**Information provided:**
▬▬▬▬▬▬
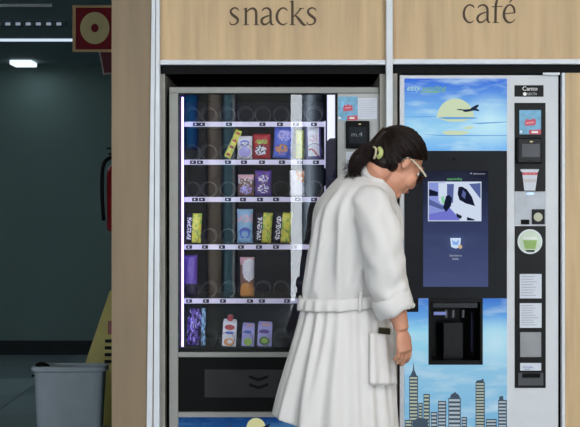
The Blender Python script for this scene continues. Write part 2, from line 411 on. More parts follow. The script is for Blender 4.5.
# ------------------------------------------------------------------ SNACK MACHINE
YS = 0.03
bx0, bx1 = P(169.2, 0, YS).x, P(379.0, 0, YS).x
ztop = P(0, 87, YS).z
sm = thing('snack_vending_machine', 'tall grey snack vending machine with glass front, under the snacks lettering', 'vending machine', Vector(((bx0 + bx1) / 2, YS, 0)))
bm = bmesh.new()
dp = 0.86
box(bm, (bx0, YS + 0.05, 0.1), (bx0 + 0.02, dp, ztop)); box(bm, (bx1 - 0.02, YS + 0.05, 0.1), (bx1, dp, ztop))
box(bm, (bx0, dp - 0.02, 0.1), (bx1, dp, ztop)); box(bm, (bx0, YS + 0.05, ztop - 0.02), (bx1, dp, ztop)); box(bm, (bx0, YS + 0.05, 0.08), (bx1, dp, 0.1))
link_mesh('cabinet', bm, mat('cabinet_dark', (40, 40, 44), 0.5), sm)
# interior lining of the display
xi0, xi1 = P(179, 0, YS).x, P(336, 0, YS).x
zi1, zi0 = P(0, 93.5, YS).z, P(0, 352, YS).z
bm = bmesh.new()
box(bm, (xi0 - 0.02, YS + 0.03, zi0 - 0.05), (xi0 - 0.004, 0.62, zi1 + 0.02)); box(bm, (xi1 + 0.004, YS + 0.03, zi0 - 0.05), (xi1 + 0.02, 0.62, zi1 + 0.02))
box(bm, (xi0 - 0.02, 0.60, zi0 - 0.05), (xi1 + 0.02, 0.62, zi1 + 0.02)); box(bm, (xi0 - 0.02, YS + 0.03, zi1 + 0.004), (xi1 + 0.02, 0.62, zi1 + 0.02)); box(bm, (xi0 - .02, YS + 0.03, zi0 - 0.05), (xi1 + .02, .62, zi0 - 0.03))
link_mesh('display_lining', bm, inner, sm)
# door: grey frame
bm = bmesh.new()
pbox(bm, 169.2, 87, 379, 93.2, YS, 0.045, 0.003)
pbox(bm, 169.2, 93.2, 178.2, 512, YS, 0.045, 0.003)
pbox(bm, 178.2, 352.2, 337, 357.2, YS, 0.045, 0.002)
pbox(bm, 178.2, 412.2, 379, 417.4, YS, 0.045, 0.002)
pbox(bm, 178.2, 488, 379, 492, YS, 0.045)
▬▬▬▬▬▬
Make an exact copy of the listing above. Do not include the pictures.

**Reply to the exercise:**
The Blender Python script for this scene continues. Write part 2, from line 411 on. More parts follow. The script is for Blender 4.5.
# ------------------------------------------------------------------ SNACK MACHINE
YS = 0.03
bx0, bx1 = P(169.2, 0, YS).x, P(379.0, 0, YS).x
ztop = P(0, 87, YS).z
sm = thing('snack_vending_machine', 'tall grey snack vending machine with glass front, under the snacks lettering', 'vending machine', Vector(((bx0 + bx1) / 2, YS, 0)))
bm = bmesh.new()
dp = 0.86
box(bm, (bx0, YS + 0.05, 0.1), (bx0 + 0.02, dp, ztop)); box(bm, (bx1 - 0.02, YS + 0.05, 0.1), (bx1, dp, ztop))
box(bm, (bx0, dp - 0.02, 0.1), (bx1, dp, ztop)); box(bm, (bx0, YS + 0.05, ztop - 0.02), (bx1, dp, ztop)); box(bm, (bx0, YS + 0.05, 0.08), (bx1, dp, 0.1))
link_mesh('cabinet', bm, mat('cabinet_dark', (40, 40, 44), 0.5), sm)
# interior lining of the display
xi0, xi1 = P(179, 0, YS).x, P(336, 0, YS).x
zi1, zi0 = P(0, 93.5, YS).z, P(0, 352, YS).z
bm = bmesh.new()
box(bm, (xi0 - 0.02, YS + 0.03, zi0 - 0.05), (xi0 - 0.004, 0.62, zi1 + 0.02)); box(bm, (xi1 + 0.004, YS + 0.03, zi0 - 0.05), (xi1 + 0.02, 0.62, zi1 + 0.02))
box(bm, (xi0 - 0.02, 0.60, zi0 - 0.05), (xi1 + 0.02, 0.62, zi1 + 0.02)); box(bm, (xi0 - 0.02, YS + 0.03, zi1 + 0.004), (xi1 + 0.02, 0.62, zi1 + 0.02)); box(bm, (xi0 - .02, YS + 0.03, zi0 - 0.05), (xi1 + .02, .62, zi0 - 0.03))
link_mesh('display_lining', bm, inner, sm)
# door: grey frame
bm = bmesh.new()
pbox(bm, 169.2, 87, 379, 93.2, YS, 0.045, 0.003)
pbox(bm, 169.2, 93.2, 178.2, 512, YS, 0.045, 0.003)
pbox(bm, 178.2, 352.2, 337, 357.2, YS, 0.045, 0.002)
pbox(bm, 178.2, 412.2, 379, 417.4, YS, 0.045, 0.002)
pbox(bm, 178.2, 488, 379, 492, YS, 0.045)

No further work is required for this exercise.